The Queen's Fool (Plantagenet and Tudor, Bk 12)
CheriePie avatar reviewed on + 149 more book reviews


Wow, another great book by Philippa Gregory! I thought this was just about as good as The Other Boleyn Girl. Once I finished it, I immediately went and added the sequel, The Virgin's Lover, to my wish list as I'm really looking forward to the story of Elizabeth. Both her and Robert Dudley were my favorite characters in this book, and they're the primary characters in the next book. :)

Just like in The Other Boleyn girl, Gregory takes historical fact and weaves a tale around it. There's a few main characters in this book, with Mary, the daughter of Henry VIII and his first wife Catherine of Aragon, being the main character of historical significance. She's sometimes remembered as "Bloody Mary" because of all the supposed heretics she had burned at the stake.

This story is told from the point of view of Hannah the Fool, the daughter of a Jewish bookseller who escaped persecution with her father from Spain to England after her mother was burned as a heretic.

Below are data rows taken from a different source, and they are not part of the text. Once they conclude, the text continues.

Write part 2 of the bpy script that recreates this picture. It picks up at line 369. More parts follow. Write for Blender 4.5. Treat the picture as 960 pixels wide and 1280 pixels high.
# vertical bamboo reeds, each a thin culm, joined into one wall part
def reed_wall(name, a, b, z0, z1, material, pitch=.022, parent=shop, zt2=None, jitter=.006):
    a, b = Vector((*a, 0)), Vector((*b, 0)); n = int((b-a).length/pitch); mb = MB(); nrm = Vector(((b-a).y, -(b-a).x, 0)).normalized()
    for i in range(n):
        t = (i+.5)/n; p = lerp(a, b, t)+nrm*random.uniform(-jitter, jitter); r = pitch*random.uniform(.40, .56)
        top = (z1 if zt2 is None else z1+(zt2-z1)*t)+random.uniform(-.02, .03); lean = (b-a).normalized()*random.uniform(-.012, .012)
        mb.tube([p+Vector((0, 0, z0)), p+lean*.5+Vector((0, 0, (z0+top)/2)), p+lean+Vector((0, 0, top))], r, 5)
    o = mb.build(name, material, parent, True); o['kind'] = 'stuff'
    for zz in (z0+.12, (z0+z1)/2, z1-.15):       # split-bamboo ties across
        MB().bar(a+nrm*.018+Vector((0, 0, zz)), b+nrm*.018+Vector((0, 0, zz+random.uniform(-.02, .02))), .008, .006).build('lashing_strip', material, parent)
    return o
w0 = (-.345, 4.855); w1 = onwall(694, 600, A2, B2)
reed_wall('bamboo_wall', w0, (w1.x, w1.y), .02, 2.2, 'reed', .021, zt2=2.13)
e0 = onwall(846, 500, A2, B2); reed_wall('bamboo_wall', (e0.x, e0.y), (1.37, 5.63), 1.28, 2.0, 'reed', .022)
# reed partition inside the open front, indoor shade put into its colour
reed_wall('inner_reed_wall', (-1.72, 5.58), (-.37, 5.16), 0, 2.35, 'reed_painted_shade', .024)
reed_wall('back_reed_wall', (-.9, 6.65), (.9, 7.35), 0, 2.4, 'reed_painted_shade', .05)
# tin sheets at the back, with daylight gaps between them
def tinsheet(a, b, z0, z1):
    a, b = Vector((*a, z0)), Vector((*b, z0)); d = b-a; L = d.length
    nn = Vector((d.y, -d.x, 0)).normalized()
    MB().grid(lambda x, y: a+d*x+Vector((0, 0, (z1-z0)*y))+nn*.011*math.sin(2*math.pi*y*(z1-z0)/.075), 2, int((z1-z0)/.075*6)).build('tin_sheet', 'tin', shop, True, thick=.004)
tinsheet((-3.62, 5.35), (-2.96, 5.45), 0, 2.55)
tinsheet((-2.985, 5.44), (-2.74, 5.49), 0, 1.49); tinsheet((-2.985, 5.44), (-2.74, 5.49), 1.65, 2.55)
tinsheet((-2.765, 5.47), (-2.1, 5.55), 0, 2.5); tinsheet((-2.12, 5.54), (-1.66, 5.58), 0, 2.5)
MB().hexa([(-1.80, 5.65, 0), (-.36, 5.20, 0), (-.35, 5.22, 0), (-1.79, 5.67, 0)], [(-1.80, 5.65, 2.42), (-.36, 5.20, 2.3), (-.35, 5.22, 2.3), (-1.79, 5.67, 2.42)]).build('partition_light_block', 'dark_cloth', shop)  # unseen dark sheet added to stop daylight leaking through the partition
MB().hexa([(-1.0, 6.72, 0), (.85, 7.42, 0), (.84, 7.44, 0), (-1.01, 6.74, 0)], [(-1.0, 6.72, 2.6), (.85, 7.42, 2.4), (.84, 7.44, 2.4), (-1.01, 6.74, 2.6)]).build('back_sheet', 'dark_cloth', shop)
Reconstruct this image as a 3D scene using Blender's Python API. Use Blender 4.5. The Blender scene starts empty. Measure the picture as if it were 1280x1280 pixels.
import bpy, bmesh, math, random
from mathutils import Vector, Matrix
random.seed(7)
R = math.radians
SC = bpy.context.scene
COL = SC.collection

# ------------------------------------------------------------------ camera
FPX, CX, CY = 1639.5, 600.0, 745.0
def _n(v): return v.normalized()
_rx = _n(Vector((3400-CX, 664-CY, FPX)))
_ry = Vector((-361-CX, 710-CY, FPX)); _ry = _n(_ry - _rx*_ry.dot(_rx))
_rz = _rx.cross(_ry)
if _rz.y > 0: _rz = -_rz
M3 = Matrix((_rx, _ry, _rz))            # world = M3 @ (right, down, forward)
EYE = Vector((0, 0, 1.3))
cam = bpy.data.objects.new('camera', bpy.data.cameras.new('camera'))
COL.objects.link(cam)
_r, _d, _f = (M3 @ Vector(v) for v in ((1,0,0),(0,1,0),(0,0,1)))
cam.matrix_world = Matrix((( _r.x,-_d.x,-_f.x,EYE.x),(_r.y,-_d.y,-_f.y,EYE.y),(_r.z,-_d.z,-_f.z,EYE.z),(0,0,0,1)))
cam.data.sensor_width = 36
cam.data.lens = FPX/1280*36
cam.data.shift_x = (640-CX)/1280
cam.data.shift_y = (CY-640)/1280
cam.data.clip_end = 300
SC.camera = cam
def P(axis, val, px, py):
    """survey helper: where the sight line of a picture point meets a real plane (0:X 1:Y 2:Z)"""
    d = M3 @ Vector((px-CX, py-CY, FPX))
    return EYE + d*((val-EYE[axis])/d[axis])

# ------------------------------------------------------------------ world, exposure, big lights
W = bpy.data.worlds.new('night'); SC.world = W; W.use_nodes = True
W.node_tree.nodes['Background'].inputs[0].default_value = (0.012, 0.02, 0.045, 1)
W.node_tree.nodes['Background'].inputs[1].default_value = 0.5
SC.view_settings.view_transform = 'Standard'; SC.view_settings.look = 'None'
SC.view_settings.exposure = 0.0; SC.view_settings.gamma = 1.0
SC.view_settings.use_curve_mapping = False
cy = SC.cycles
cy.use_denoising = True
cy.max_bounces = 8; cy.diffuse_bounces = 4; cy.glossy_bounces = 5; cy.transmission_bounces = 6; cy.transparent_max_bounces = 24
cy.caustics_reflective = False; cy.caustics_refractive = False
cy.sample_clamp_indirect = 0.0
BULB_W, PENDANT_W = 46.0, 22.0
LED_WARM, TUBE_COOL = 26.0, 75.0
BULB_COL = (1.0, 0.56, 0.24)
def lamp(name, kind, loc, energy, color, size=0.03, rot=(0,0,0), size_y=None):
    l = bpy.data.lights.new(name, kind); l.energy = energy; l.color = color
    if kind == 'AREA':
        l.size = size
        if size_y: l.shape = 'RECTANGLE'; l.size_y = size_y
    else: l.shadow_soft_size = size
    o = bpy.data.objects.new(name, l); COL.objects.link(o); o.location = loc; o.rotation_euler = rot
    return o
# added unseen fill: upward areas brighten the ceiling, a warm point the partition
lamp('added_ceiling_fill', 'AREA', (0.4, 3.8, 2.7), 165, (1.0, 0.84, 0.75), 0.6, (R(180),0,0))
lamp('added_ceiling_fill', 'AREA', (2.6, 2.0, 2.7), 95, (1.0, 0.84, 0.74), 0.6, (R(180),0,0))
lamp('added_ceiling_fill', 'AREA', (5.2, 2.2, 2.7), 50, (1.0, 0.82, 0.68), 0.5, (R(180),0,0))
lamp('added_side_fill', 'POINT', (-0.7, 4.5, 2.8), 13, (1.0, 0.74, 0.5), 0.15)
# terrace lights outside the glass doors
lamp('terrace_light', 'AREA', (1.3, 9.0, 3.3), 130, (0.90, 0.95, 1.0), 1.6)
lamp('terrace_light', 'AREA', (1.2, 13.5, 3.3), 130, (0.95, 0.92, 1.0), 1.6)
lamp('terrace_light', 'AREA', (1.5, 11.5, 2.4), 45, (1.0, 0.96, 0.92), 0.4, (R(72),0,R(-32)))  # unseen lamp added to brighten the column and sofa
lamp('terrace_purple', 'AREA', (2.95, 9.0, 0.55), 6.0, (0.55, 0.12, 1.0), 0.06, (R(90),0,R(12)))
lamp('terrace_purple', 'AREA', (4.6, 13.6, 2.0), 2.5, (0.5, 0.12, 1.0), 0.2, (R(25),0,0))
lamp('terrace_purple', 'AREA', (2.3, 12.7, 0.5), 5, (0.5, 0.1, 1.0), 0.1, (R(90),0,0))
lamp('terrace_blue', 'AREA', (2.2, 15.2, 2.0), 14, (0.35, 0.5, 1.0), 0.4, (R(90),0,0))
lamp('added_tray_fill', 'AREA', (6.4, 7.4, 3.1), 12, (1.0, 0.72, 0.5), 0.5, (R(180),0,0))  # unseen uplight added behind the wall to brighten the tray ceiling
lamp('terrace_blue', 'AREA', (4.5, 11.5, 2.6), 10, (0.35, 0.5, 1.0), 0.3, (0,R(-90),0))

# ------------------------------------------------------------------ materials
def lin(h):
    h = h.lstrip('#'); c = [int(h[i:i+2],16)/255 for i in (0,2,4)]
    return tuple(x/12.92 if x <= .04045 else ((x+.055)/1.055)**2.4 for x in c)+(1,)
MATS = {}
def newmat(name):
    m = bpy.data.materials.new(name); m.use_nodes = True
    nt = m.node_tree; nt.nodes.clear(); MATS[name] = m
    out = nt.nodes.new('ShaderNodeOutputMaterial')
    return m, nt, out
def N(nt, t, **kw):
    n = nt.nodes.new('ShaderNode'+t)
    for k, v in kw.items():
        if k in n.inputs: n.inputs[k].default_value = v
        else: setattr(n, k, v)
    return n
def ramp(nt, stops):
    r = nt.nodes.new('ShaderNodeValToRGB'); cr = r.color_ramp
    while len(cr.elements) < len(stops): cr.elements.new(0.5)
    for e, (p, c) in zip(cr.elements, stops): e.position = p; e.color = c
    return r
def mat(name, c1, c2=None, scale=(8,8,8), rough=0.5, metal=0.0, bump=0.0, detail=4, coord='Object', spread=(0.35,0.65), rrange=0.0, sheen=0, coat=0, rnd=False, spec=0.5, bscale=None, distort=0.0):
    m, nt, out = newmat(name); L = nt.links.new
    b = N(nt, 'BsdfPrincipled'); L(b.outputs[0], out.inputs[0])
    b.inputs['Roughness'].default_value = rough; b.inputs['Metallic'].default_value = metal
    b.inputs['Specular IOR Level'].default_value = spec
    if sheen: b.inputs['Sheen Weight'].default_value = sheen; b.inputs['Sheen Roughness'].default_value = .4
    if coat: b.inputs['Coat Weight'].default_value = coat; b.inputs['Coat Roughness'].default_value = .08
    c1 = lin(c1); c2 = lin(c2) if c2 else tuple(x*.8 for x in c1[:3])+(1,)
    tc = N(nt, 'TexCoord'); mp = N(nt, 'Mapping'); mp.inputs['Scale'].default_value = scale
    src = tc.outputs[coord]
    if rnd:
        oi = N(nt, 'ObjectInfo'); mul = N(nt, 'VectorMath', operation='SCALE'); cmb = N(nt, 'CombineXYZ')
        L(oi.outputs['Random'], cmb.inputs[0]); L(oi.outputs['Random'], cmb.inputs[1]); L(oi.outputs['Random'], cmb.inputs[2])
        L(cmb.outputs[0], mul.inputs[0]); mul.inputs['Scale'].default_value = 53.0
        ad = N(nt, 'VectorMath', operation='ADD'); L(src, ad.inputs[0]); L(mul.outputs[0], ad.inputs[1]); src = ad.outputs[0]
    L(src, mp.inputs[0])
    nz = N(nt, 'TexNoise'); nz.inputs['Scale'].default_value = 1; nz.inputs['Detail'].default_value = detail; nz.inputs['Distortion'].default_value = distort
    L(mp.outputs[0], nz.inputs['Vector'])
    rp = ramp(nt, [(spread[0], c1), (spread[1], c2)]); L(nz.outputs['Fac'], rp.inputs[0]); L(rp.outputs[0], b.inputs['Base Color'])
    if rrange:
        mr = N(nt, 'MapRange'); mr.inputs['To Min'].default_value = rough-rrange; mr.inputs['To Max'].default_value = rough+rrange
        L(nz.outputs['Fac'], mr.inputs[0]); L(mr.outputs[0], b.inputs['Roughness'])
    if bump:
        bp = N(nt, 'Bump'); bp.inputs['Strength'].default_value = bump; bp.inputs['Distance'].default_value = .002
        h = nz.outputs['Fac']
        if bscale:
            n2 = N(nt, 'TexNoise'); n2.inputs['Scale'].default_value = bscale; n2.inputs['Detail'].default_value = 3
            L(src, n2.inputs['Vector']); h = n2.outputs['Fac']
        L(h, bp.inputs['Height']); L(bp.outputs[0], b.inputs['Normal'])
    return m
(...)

I believe Hannah's character is completely fictional, but her story is interesting nonetheless. She's got the gift of a Seer, and as the Queen's Fool, she dresses in breeches, and doesn't really have to mind what she says as most women would... she's "a fool" after all.

Her loyalties are continually tested as she's a trusted companion to Queen Mary, as well as her half-sister, the Princess Elizabeth, and Robert Dudley, both of whom are later imprisoned and charged with treason in a plot to strip Queen Mary from the throne. Hannah moves among these groups and they all trust her; many times she doesn't even realize the plots she's actually involved in as she's asked to bring some cryptic message from one to another. She tries to speak only the truth and often the Sight compels her to do so. Had the Queen listened to Hannah before agreeing to marry Prince Philip of Spain, she may have been saved a lot of heartache, and what eventually became her undoing.